At the same time, the church, at least in western Europe, is also is dire need of a new start. Faced by scandals, moral and theological quarrels and numerical decline, if the church in this continent is to stand any chance of revival and renewal, it will need a fresh wave of the Spirit, yet one that breaks out of the narrow confines of the charismatic to infuse all traditions of the church. As Rowan Williams puts it: “It is the work of the Spirit that heals the Body of Christ, not the plans or the statements of any group, or any person, or any instrument of communion.” The church sorely needs a fresh breath of the Spirit who makes all things new.

Theology also needs the Spirit. Everyone knows how theological study can become arid, divisive and dull. Theology in the Spirit, as the Greek Fathers, for example, always envisaged it, is different. Rather than an object of theological enquiry, the Spirit makes engaged, worshipful theological enquiry possible, by bringing us into relationship with the God into whom we enquire with our minds. In other words, if we are to take the theology of the Spirit with full seriousness, it engages us immediately in the realm of encounter – the intimate closeness of being brought into the life and love at the heart of the Trinity, not just in theory but in practice and experience - so that our theology gets done within that experience, not outside of it. A theology of the Spirit will be a matter of the heart as well as the mind.

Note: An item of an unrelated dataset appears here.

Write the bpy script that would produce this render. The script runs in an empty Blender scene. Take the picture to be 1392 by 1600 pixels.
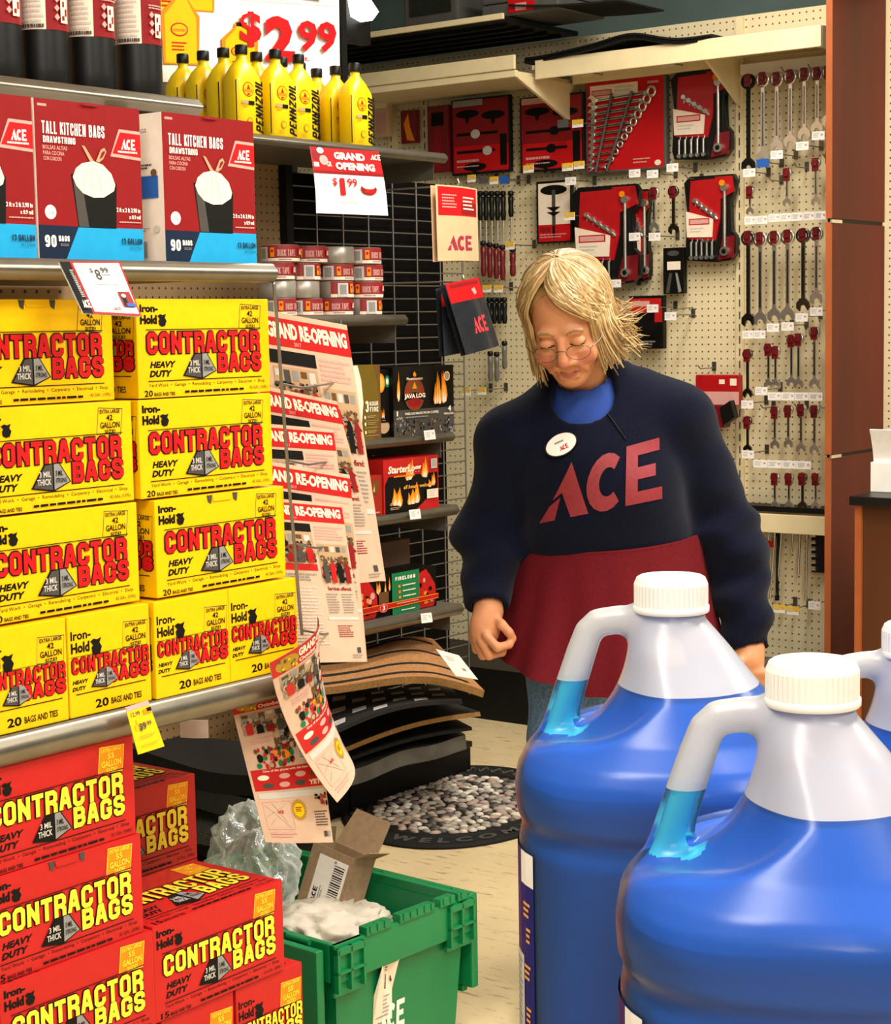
import bpy, bmesh, math, random
import numpy as np
from mathutils import Vector, Matrix
from mathutils.bvhtree import BVHTree

SC = bpy.context.scene
COL = SC.collection
random.seed(7)
R = math.radians

# ------------------------------------------------------------------ camera
F_PX = 2870.0                      # focal length in pixels of the 1392 px wide frame
CAM_H = 1.44
PITCH, ROLL = R(5.77), R(-1.03)
cam_d = bpy.data.cameras.new('camera')
cam_d.sensor_fit = 'HORIZONTAL'
cam_d.sensor_width = 36.0
cam_d.lens = 36.0 * F_PX / 1392.0
cam_d.clip_start = 0.05
cam = bpy.data.objects.new('camera', cam_d)
CAM_M = Matrix.Rotation(R(90) - PITCH, 3, 'X') @ Matrix.Rotation(ROLL, 3, 'Z')
cam.matrix_world = Matrix.Translation((0, 0, CAM_H)) @ CAM_M.to_4x4()
COL.objects.link(cam)
SC.camera = cam

# ------------------------------------------------------------------ exposure, world, lamps
SC.view_settings.view_transform = 'Standard'
SC.view_settings.look = 'None'
SC.view_settings.exposure = 0.0
SC.view_settings.gamma = 1.0
SC.view_settings.use_curve_mapping = False
wd = bpy.data.worlds.new('store_air')
SC.world = wd
wd.use_nodes = True
wd.node_tree.nodes['Background'].inputs[0].default_value = (1.0, 0.95, 0.88, 1)
wd.node_tree.nodes['Background'].inputs[1].default_value = 0.32

# store axes: U runs along the shelf runs (away to the right), V away to the left
TH = math.atan2(0.793, 0.609)
U = Vector((math.cos(TH), math.sin(TH), 0))
V = Vector((-math.sin(TH), math.cos(TH), 0))
def ab(a, b, z=0.0):
    return U * a + V * b + Vector((0, 0, z))

def lamp(name, a, b, z, sx, sy, power, col=(1.0, 0.93, 0.82), rot=0.0, tilt=0.0):
    l = bpy.data.lights.new(name, 'AREA')
    l.shape = 'RECTANGLE'; l.size = sx; l.size_y = sy; l.energy = power; l.color = col
    o = bpy.data.objects.new(name, l)
    o.location = ab(a, b, z); o.rotation_euler = (tilt, 0, TH + rot)
    COL.objects.link(o)
    return o
# rows of fluorescent ceiling lamps running along the aisle, then one added fill lamp
lamp('ceiling_or_fill_lamp', 1.7, 0.3, 3.1, 1.2, 0.5, 60)
lamp('ceiling_or_fill_lamp', 3.6, 0.9, 3.1, 1.2, 0.5, 80)
lamp('ceiling_or_fill_lamp', 4.4, 2.6, 3.15, 1.2, 0.4, 50)
lamp('ceiling_or_fill_lamp', 3.9, -0.9, 3.1, 1.2, 0.5, 60)
lamp('ceiling_or_fill_lamp', -0.3, 0.6, 3.1, 1.2, 0.5, 60)
lamp('ceiling_or_fill_lamp', 0.8, -1.6, 3.1, 1.2, 0.5, 60)
lamp('ceiling_or_fill_lamp', -2.3, -1.7, 2.9, 1.6, 1.0, 70, tilt=R(25))  # added fill behind the camera, tilted to brighten the jugs' lower bodies

# ------------------------------------------------------------------ pixel rays -> points on real planes
def ray(px, py):
    return CAM_M @ Vector(((px - 696) / F_PX, -(py - 800) / F_PX, -1.0))
def atY(px, py, y):
    d = ray(px, py); return Vector((0, 0, CAM_H)) + d * (y / d.y)
def onB(px, py, b):
    d = ray(px, py); t = b / d.dot(V); return (d.dot(U) * t, CAM_H + d.z * t)      # -> a, z
def onA(px, py, a):
    d = ray(px, py); t = a / d.dot(U); return (d.dot(V) * t, CAM_H + d.z * t)      # -> b, z
def onZ(px, py, z):
    d = ray(px, py); t = (z - CAM_H) / d.z; return Vector((d.x * t, d.y * t, z))
def onZab(px, py, z):
    p = onZ(px, py, z); return (p.dot(U), p.dot(V))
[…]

Jürgen Moltmann once wrote: “The relation of the church to the Holy Spirit is the relation of epiklesis, continual invocation of the Spirit and unconditional opening for the experiences of the Spirit who confers fellowship and who makes life truly worth living." This sounds exactly what the church and the world needs today. If we are to re-capture the imagination of the culture we will need both a theology of the Spirit who inspires such creativity and also the presence and power of that same Spirit. This conference will help us re-connect with that theology, but also the very Spirit that inspires and indwells the church, through a blend of study, discussion, worship and prayer.